The former member of the 4/73 Battery of the 5th Regiment Royal Artillery has set up the Row West 2017 team for the event, but he is unsure as to whether he will take on the challenge solo or with a partner.

Alan Bustin-Mulkern

The ex-soldier started rowing last year and will need an estimated 1.5 million oar strokes to propel the 10-metre vessel with a sleeping cabin across the Atlantic.

Mr Bustin-Mulkern is currently receiving nutrition and psychology advice as well as fitness training from the University of Northampton in a bid to complete the feat.

He added: “While I’ve never done anything on this scale before, I have done a lot of Ultra Marathons in the past, some of them over six days where I’ve covered over 175 miles. I’ve also done a lot of winter mountaineering in the French Alps, but this is my first water-based challenge.

“When you’re in the middle of the Atlantic you can be further from another human than Tim Peake was while on the International Space Station. I’m really looking forward to seeing the sea life out there and also seeing the night sky without light pollution.
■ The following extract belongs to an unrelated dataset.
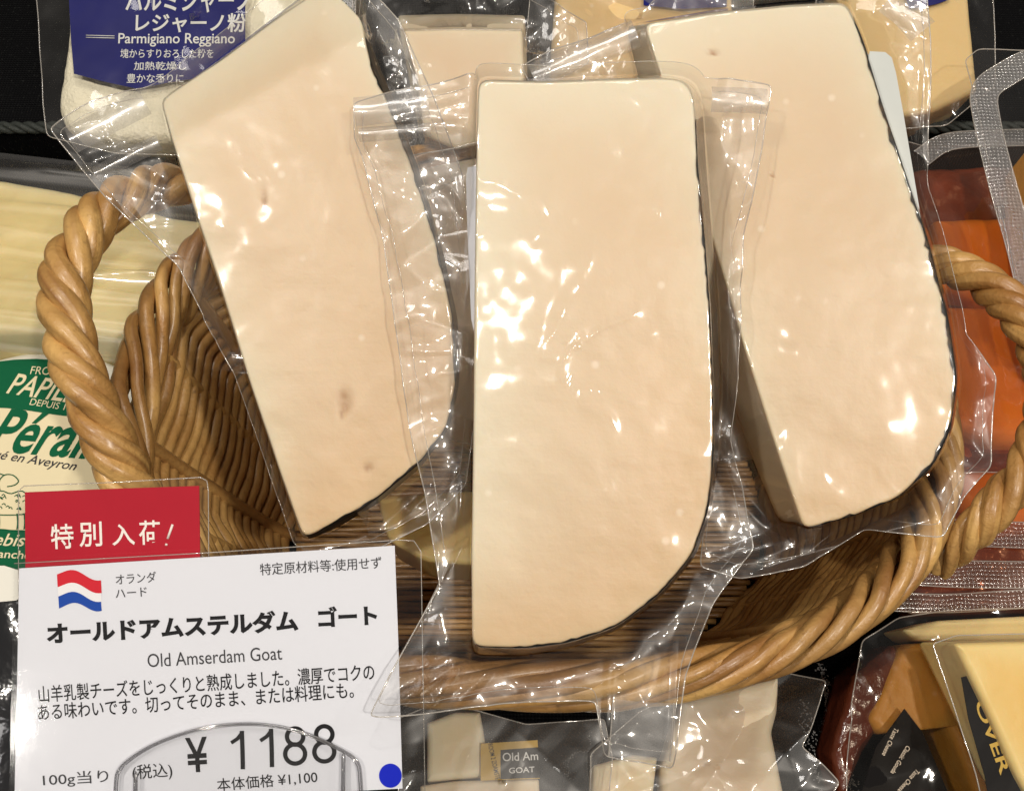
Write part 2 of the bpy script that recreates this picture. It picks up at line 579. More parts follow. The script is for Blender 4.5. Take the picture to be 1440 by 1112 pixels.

I’ve been told that’s absolutely incredible to see.”

Though the race isn’t until December, he is already raising money to get the boat ready for action, which is currently hosted at 104 Battalion Royal Electrical Mechanical Engineers at its HQ at the Army Reserve Centre in Northampton.

He said: “I need to raise about £70,000 to transport the boat to and from the start and finish. If I can get fully funded then as soon as the race is over, I will be selling the boat and equipment and donating the money raised from that to the ABF.”